» Dataset content
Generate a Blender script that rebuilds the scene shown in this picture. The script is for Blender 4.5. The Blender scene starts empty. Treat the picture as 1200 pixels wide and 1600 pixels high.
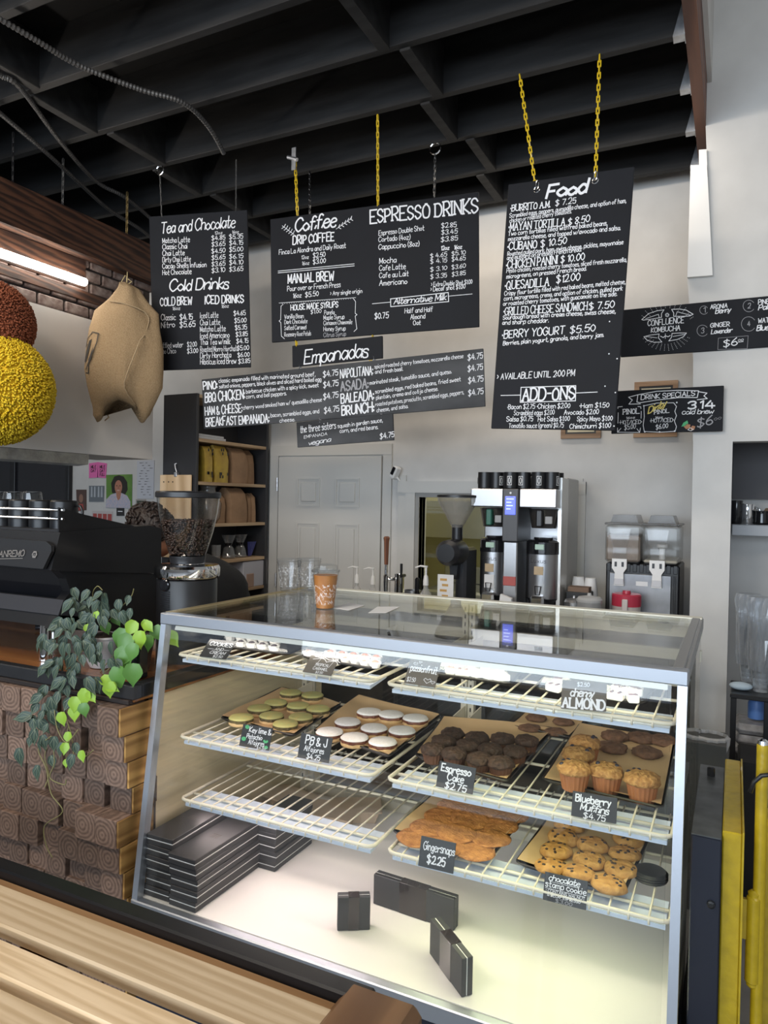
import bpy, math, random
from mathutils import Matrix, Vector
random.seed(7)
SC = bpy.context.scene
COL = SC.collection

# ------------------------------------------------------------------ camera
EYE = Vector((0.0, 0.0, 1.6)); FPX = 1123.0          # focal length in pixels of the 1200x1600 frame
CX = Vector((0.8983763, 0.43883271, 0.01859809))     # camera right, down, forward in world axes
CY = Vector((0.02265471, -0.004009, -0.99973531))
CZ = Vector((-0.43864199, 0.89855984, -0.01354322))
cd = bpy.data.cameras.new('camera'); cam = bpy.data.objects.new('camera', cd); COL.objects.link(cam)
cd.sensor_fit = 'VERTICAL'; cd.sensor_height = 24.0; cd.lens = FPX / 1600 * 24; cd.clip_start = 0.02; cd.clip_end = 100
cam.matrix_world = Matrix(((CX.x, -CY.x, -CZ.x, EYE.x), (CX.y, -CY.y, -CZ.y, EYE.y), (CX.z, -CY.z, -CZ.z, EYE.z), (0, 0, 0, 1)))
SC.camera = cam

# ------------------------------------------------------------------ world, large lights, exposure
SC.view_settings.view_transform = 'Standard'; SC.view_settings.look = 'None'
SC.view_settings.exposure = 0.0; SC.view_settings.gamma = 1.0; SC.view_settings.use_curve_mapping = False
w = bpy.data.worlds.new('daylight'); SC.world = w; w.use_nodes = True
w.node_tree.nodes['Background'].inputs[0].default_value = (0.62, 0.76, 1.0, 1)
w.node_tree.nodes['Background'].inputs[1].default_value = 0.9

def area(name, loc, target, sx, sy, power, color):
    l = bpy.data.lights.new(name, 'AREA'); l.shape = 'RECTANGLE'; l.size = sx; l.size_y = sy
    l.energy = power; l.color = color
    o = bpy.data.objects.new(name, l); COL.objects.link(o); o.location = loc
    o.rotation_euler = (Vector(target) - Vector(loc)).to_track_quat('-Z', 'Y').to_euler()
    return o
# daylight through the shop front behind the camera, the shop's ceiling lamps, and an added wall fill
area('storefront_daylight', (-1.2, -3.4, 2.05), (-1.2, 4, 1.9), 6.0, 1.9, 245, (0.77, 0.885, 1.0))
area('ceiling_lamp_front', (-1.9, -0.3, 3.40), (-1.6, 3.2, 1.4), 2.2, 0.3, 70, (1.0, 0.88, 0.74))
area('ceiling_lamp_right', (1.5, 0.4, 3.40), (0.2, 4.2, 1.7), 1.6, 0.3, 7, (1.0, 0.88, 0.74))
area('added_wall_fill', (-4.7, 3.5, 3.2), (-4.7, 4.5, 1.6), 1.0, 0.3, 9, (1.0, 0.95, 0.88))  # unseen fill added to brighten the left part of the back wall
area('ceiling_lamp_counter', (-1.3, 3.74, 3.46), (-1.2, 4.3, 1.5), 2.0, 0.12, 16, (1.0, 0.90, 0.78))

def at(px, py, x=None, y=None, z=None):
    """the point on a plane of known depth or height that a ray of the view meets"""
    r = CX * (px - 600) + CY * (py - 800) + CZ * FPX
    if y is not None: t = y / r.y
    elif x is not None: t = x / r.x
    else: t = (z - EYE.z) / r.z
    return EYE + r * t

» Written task
Only the lines from the top of the data through the line with "SC.camera = cam" should be quoted, exactly and with both ends kept; skip the pictures.

» Response to this task
Generate a Blender script that rebuilds the scene shown in this picture. The script is for Blender 4.5. The Blender scene starts empty. Treat the picture as 1200 pixels wide and 1600 pixels high.
import bpy, math, random
from mathutils import Matrix, Vector
random.seed(7)
SC = bpy.context.scene
COL = SC.collection

# ------------------------------------------------------------------ camera
EYE = Vector((0.0, 0.0, 1.6)); FPX = 1123.0          # focal length in pixels of the 1200x1600 frame
CX = Vector((0.8983763, 0.43883271, 0.01859809))     # camera right, down, forward in world axes
CY = Vector((0.02265471, -0.004009, -0.99973531))
CZ = Vector((-0.43864199, 0.89855984, -0.01354322))
cd = bpy.data.cameras.new('camera'); cam = bpy.data.objects.new('camera', cd); COL.objects.link(cam)
cd.sensor_fit = 'VERTICAL'; cd.sensor_height = 24.0; cd.lens = FPX / 1600 * 24; cd.clip_start = 0.02; cd.clip_end = 100
cam.matrix_world = Matrix(((CX.x, -CY.x, -CZ.x, EYE.x), (CX.y, -CY.y, -CZ.y, EYE.y), (CX.z, -CY.z, -CZ.z, EYE.z), (0, 0, 0, 1)))
SC.camera = cam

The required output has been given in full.